Gold And Gold Stocks – A Change In Market Character


Surprising Strength

Similar to many others, we have been waiting for some sort of correction in gold and gold stocks, but obviously, not much has happened in this respect so far. We have written quite a lot about gold and gold stocks between August 2015 and February 2016, because we felt a good opportunity was at hand – a short term trading opportunity at the very least, but one with the potential to become more than that.

Inside the fully mechanized South Deep gold mine in South Africa. Maybe it’s worth to keep digging for more after all?

Photo credit: Themba Hadebe / AP Photo

The strength in gold and gold stocks that could be observed since then certainly suggests that something more than just a short term trading opportunity is at hand. In early February we showed a chart of how the first corrections in the nascent stage of three previous bull markets played out, with the size of the moves adapted to the chart of today’s HUI index.

Obviously, our expectations have been exceeded quite a bit – if the HUI had mimicked the strongest of these previous initial advances (which took place in late 2000/early 2001), it would have put in a short term peak at approximately 167 points. So far, it has made it to nearly 190 points intraday without correcting much as of yet. As far as we know (we stand ready to be corrected), the HUI’s rally after putting in a new bear market low in mid January has been the strongest sector rally in all of history over such a short time period.
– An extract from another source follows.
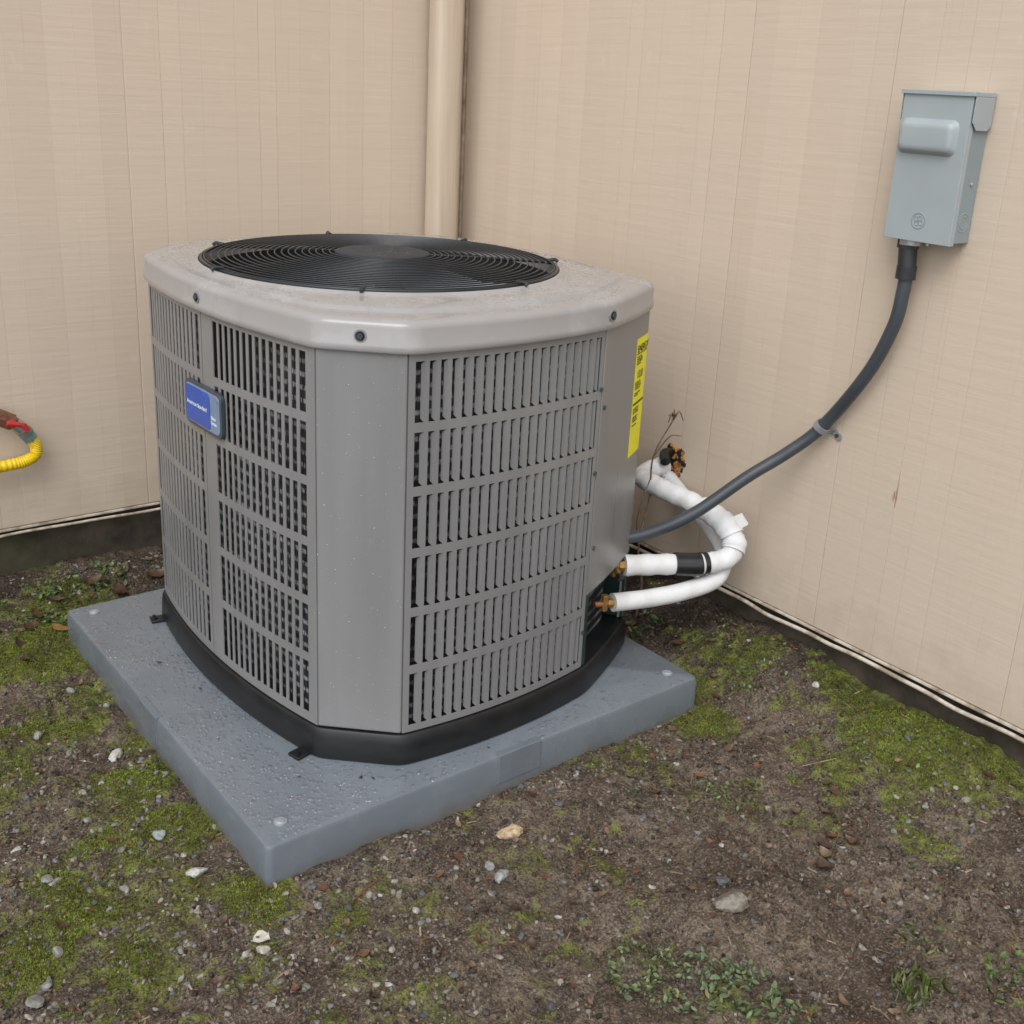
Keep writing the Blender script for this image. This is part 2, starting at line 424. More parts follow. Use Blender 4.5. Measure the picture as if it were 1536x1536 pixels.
cs=pal[rng.integers(0,len(pal),len(pb))]*rng.uniform(.6,1.1,(len(pb),1)); cs[len(p):]=np.array([(.50,.47,.42),(.34,.39,.38),(.46,.45,.42),(.48,.46,.42),(.10,.12,.13),(.28,.28,.28),(.30,.31,.31),(.24,.25,.24),(.38,.36,.32),(.50,.38,.24),(.48,.48,.45),(.11,.12,.13),(.20,.18,.15)]+[(.24,.235,.22)]*13)
scatter('gravel',lumpy_s(V1),F1,np.column_stack([pb,z]),sc,rotm(rng.uniform(-.4,.4,len(pb)),rng.uniform(-.4,.4,len(pb)),rng.uniform(0,6.3,len(pb))),cs,M['stone'],False)
# soil crumbs
p=rpos(42000,wfn=lambda x,y:np.clip(1.0-.45*moss(x,y),.1,1)*(.35+vnoise(x,y,17,23))); s=.0008+.0038*rng.random(len(p))**2.7
z=height(p[:,0],p[:,1])+s*.2
base=np.array([(.070,.049,.034),(.12,.088,.063),(.043,.030,.022),(.18,.145,.108),(.10,.066,.043)])
cc=base[rng.integers(0,5,len(p))]*rng.uniform(.6,1.25,(len(p),1))
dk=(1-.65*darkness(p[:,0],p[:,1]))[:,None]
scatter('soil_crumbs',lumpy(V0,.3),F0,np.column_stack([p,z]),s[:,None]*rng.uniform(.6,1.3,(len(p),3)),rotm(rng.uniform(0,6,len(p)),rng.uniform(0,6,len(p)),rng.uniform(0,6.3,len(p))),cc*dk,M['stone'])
# moss tufts
def tuft():
    V=[];
    for k in range(5):
        a=random.uniform(0,6.28); t=random.uniform(.15,.8); w=.16; dx,dy=math.cos(a),math.sin(a)
        V+=[(-dy*w,dx*w,0),(dy*w,-dx*w,0),(dx*t*.9,dy*t*.9,random.uniform(.6,1.1))]
    return np.array(V)
TF=np.array([[3*k,3*k+1,3*k+2] for k in range(5)])
p=rpos(70000,wfn=lambda x,y:np.clip((moss(x,y)-.32)*1.7,0,1)**1.2)
s=rng.uniform(.0020,.0048,len(p)); mv=moss(p[:,0],p[:,1])
z=height(p[:,0],p[:,1])-.0005+np.clip(mv-.6,0,.5)*.010*rng.random(len(p))
g=vnoise(p[:,0],p[:,1],18,12)
brt=np.clip((mv-.38)*1.6,0,1)[:,None]*np.clip(.40+g,0,1)[:,None]
ca=np.array((.070,.068,.020))*(1-brt)+np.array((.235,.290,.028))*brt
ca=ca*rng.uniform(.6,1.35,(len(p),1))
brn=rng.random(len(p))<.13; ca[brn]=np.array((.11,.08,.035))
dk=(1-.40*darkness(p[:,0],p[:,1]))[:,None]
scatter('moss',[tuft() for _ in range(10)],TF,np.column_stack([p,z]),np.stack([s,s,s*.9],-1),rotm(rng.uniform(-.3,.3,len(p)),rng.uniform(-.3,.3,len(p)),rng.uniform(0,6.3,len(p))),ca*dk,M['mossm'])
# leaves / bark chips
def leaft(curl):
    V=[];L=7
    for i in range(L):
        t=i/(L-1); w=.42*math.sin(math.pi*min(1,t*.93+.05))**.8
        zz=curl*(t-.5)**2*2
        V+=[(t-.5,-w*random.uniform(.8,1.1),zz+curl*.35+random.uniform(-.03,.03)),(t-.5,0,zz),(t-.5,w*random.uniform(.8,1.1),zz+curl*.30)]
    return np.array(V)
LFc=[]
for i in range(6):
    for k in range(2):
        o=i*3+k; LFc.append([o,o+3,o+4,o+1])
LFc=np.array(LFc)
lp=np.array([(.22,-.12,.018),(.84,-.36,.034),(.73,-.44,.040),(1.08,-.50,.024),(-.13,-.12,.024),(.02,-.27,.018),(.10,.98,.05),(.16,1.06,.06),(.22,.99,.05),(.26,1.10,.05),(.05,1.0,.045),(.0,.96,.04),(-.05,.99,.035),(-.02,1.05,.035),(.9,-.33,.024),(.80,-.40,.024),(.96,.0,.03),(1.0,.15,.03),(.99,.28,.03),(-.05,-.08,.035),(.62,-.30,.018),(.15,-.3,.014),(.78,-.40,.034),(.76,-.42,.028),(-.08,.93,.04),(-.12,1.02,.04),(.03,1.09,.05),(.12,1.12,.05),(.2,1.15,.05),(-.1,.85,.03)])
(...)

It has risen by more than 90% in just two months.

The rally in gold has been far weaker, but this is quite normal at this stage. It has nevertheless managed to overcome a number of short and medium term resistance levels, including a major downtrend line. Gold in USD has essentially followed the gold price trend in terms of other major currencies, which hasn’t really surprised us. Readers may recall that we have highlighted this growing divergence for quite some time.
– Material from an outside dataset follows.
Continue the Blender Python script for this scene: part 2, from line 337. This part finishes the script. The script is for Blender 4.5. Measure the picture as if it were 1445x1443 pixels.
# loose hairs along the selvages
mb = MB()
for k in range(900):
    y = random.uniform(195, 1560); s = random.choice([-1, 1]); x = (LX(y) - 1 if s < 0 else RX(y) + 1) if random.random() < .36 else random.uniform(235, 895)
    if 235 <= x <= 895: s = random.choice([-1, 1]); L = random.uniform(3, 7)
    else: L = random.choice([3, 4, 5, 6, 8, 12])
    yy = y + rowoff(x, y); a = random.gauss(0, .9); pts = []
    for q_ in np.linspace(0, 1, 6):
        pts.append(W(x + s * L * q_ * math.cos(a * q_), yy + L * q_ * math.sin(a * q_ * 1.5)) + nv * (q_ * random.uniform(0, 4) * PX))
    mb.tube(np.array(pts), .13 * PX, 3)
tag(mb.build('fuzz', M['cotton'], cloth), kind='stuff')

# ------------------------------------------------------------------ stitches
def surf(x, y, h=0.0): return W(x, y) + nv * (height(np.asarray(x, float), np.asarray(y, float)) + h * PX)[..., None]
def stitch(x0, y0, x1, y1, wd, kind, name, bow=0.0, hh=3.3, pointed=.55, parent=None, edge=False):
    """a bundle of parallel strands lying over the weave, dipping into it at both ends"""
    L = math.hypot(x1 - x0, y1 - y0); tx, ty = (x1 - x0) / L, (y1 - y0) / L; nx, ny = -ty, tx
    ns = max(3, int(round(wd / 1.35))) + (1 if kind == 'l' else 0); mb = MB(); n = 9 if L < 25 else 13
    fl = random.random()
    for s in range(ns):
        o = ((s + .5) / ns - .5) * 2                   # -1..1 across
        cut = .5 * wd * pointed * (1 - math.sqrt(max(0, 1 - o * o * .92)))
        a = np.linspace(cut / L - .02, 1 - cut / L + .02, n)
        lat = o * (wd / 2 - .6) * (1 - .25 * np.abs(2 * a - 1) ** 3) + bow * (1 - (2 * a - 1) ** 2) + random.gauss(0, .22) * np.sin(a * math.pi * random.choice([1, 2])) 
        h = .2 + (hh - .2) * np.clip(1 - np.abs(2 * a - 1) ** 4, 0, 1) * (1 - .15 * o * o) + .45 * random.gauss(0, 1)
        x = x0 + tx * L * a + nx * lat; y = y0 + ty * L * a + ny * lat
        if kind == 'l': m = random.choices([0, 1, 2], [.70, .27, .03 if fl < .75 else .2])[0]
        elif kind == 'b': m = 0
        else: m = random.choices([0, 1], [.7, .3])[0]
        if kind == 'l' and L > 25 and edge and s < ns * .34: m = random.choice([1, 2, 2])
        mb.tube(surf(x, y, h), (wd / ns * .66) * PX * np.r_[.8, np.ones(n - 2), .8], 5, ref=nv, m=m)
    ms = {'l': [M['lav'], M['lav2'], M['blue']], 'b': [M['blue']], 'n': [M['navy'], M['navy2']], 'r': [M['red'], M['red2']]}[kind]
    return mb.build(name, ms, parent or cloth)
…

Gold in terms of selected non-dollar currencies: the euro, the yen, the Canadian dollar and the South African rand.

Obviously the extremely strong rally in gold stocks makes a short term correction more rather than less likely. Mainly its timing, extent and duration would normally be open to question. However, overbought conditions have so far been relieved by means of an upwardly skewed sideways move instead of a sharp dip.
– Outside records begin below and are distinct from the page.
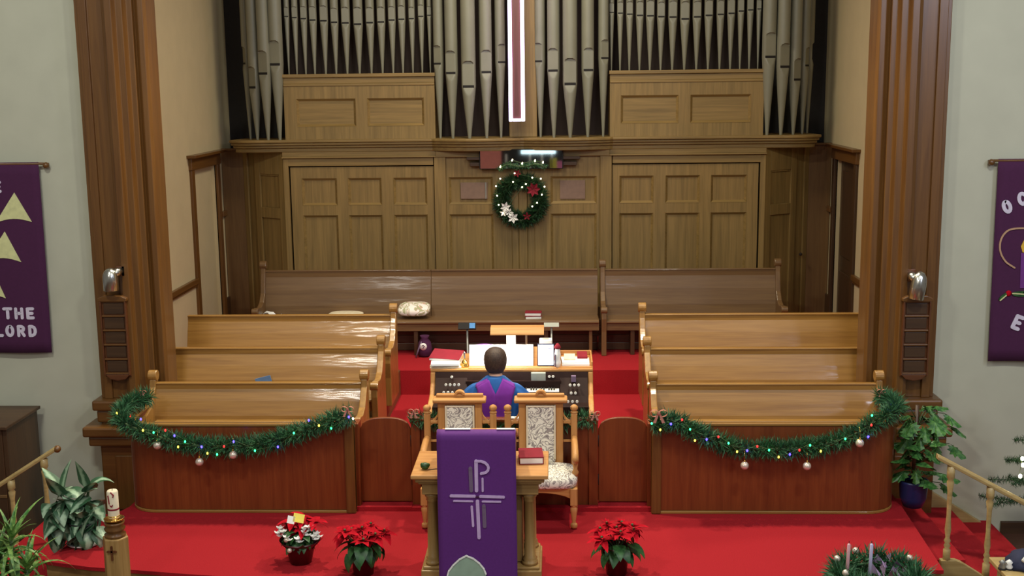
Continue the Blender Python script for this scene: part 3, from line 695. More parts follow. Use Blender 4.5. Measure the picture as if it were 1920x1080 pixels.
# ------------------------------------------------------------------ organ console
def rot_at(p, axis, deg): return Matrix.Translation(p) @ Matrix.Rotation(radians(deg), 4, axis) @ Matrix.Translation(-Vector(p))
CX0, CX1 = -.785, .775
OC = thing('organ_console', 'oak organ console with dark stop panels and keyboards in front of the organist', 'organ console', (-.005, -4.1, 0))
part('case_back', MB().box(CX0+.03, CX1-.03, -3.74, -3.70, 0, 1.03), M['light_z'], OC, .004)
part('top_board', MB().box(CX0, CX1, -4.36, -3.68, 1.03, 1.058), M['light_x'], OC, .008)
for x in (CX0, CX1-.05):
    pr = [(-4.74, 0), (-4.74, .58), (-4.80, .66), (-4.80, .74), (-4.66, .80), (-4.48, .84), (-4.38, .92), (-4.36, 1.03), (-3.70, 1.03), (-3.70, 0)]
    part('cheek', MB().prism(pr, 'x', x, x+.05), M['light_z'], OC, .012)
part('name_board', MB().prism([(-4.40, .93), (-4.36, 1.03), (-3.74, 1.03), (-3.74, .66), (-4.40, .70)], 'x', CX0+.05, CX1-.05), M['console_dark'], OC)
part('key_bed', MB().box(CX0+.05, CX1-.05, -4.73, -3.76, .66, .785).box(-.44, .47, -4.55, -4.38, .785, .862), M['console_dark'], OC, .004)
part('knee_panel', MB().box(CX0+.05, CX1-.05, -4.30, -4.27, .02, .60), M['console_dark'], OC)
for s, a, b in ((-1, CX0+.05, -.43), (1, .46, CX1-.05)):
    part('stop_jamb', MB().prism([(-4.74, .66), (-4.66, .70), (-4.46, .90), (-4.38, .98), (-4.38, .66)], 'x', a, b), M['console_dark'], OC, .004)
def knob(x, y, Y, n='stop_knob'):
    p = wy(x, y, Y); part(n, MB().tube([p+Vector((0, .05, -.01)), p, p+Vector((0, -.006, 0))], [.006, .0135, .012], 10), M['keywhite'], OC, recalc=False)
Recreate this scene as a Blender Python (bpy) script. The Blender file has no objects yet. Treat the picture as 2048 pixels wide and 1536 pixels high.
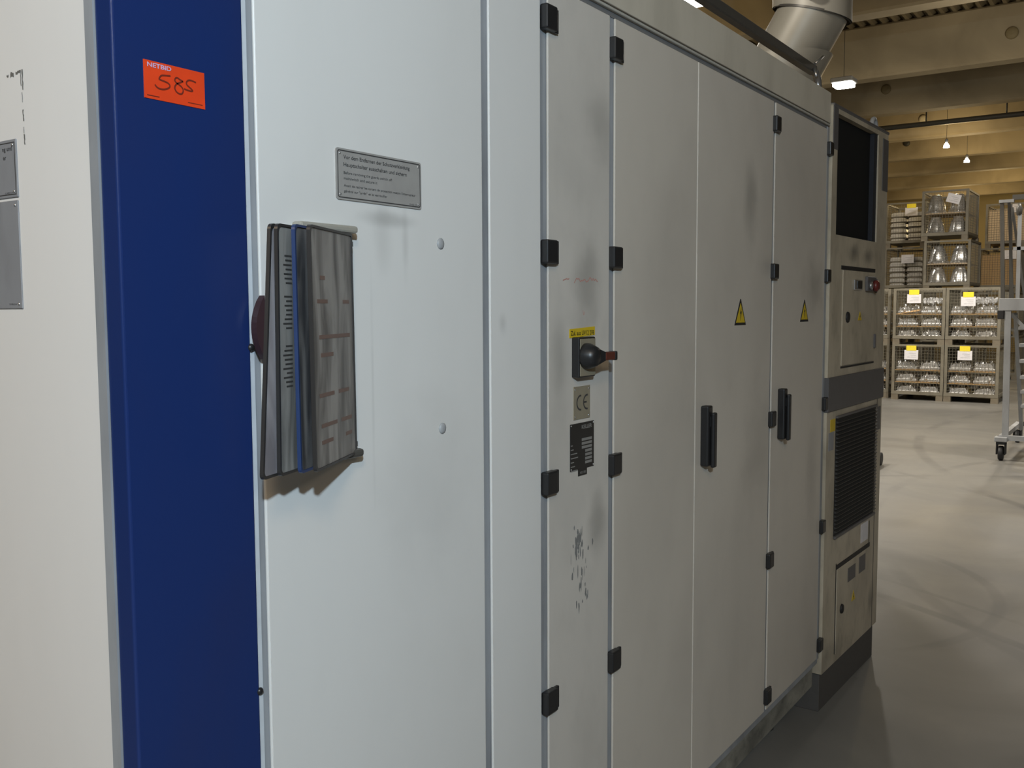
import bpy, bmesh, math, random
from mathutils import Vector, Matrix, Euler
random.seed(7)
S = bpy.context.scene
COL = S.collection
PI = math.pi

# ------------------------------------------------------------------ view
S.view_settings.view_transform = 'Standard'
S.view_settings.look = 'None'
S.view_settings.gamma = 1.0
S.view_settings.exposure = 0.0
try: S.view_settings.use_curve_mapping = False
except Exception: pass

# ------------------------------------------------------------------ materials
def nt(name):
    m = bpy.data.materials.new(name); m.use_nodes = True
    t = m.node_tree; b = t.nodes['Principled BSDF']
    return m, t, b
def simple(name, col, rough=0.5, metal=0.0, spec=0.5):
    m, t, b = nt(name)
    b.inputs['Base Color'].default_value = (*col, 1)
    b.inputs['Roughness'].default_value = rough
    b.inputs['Metallic'].default_value = metal
    b.inputs['Specular IOR Level'].default_value = spec
    # a faint grain so that no surface is perfectly uniform
    tc = t.nodes.new('ShaderNodeTexCoord'); n = t.nodes.new('ShaderNodeTexNoise'); n.inputs['Scale'].default_value = 35
    mx = t.nodes.new('ShaderNodeMix'); mx.data_type = 'RGBA'; mx.blend_type = 'MULTIPLY'
    r = t.nodes.new('ShaderNodeMapRange'); r.inputs[3].default_value = 0.86; r.inputs[4].default_value = 1.1
    t.links.new(tc.outputs['Object'], n.inputs['Vector']); t.links.new(n.outputs['Fac'], r.inputs[0])
    mx.inputs['Factor'].default_value = 1.0
    mx.inputs['A'].default_value = (*col, 1)
    t.links.new(r.outputs[0], mx.inputs['B'])
    t.links.new(mx.outputs['Result'], b.inputs['Base Color'])
    return m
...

One can see this quite well on a 30 minute chart of the HUI that shows the action over the past three months. We haven’t yet given much thought to a possible Elliott wave labeling, but it seems to us that there has to be a “running correction” in there somewhere. This is to say, a corrective structure that exhibits an upside bias and is characterized by continuing the pattern of higher highs and higher lows.

This kind of correction is considered evidence of a very strong underlying trend, as it reflects the urgency of investors to get in. Naturally, a bigger correction could easily begin at any moment. At some point the index should test its 50 day and/or 200 day moving average from above, but it is noteworthy that the sector has so far been strong even on days when gold itself has shown weakness.

The HUI Index, 30 minute chart – after the initial burst higher, the index has reacted to overbought conditions by moving sideways with an upward bias

A strong rally always invites an increase in bullish sentiment, as sentiment tends to follow prices. In spite of all the recent evidence of technical strength, there is however not as much enthusiasm for gold as one would expect. The severe and long-lasting post 2011 bear market has apparently really worn many market participants down, and the bear market mindset is still quite prevalent.

However, if a new bull market has begun, bear market rules simply no longer apply. This has no bearing on what is going to happen in the short term – with regard to that, we are agnostic at the moment. A fairly sizable correction certainly wouldn’t be a surprise, but as long as short term support levels remain unmolested, it is still possible that a move to new highs will happen first.

Gold with various lateral support levels penciled in. In the short term, the 20 day moving average (blue) and lateral support just below 1230 are probably important. If they were to be violated, a correction to the vicinity of one of the lower support levels would become highly likely. Even though a negative price/RSI divergence and a short term MACD sell signal have recently been recorded, the possibility of a move to a new high remains open as long as these near term support levels are holding (the same holds analogously for the gold stock indexes)

An Army of Doubters

In recent weeks there has been quite a bit of anecdotal evidence that the rally remains widely doubted. For one thing, many sell-side analysts continue to be quite stingy with upgrades. Numerous gold stocks are still sporting “sell” ratings.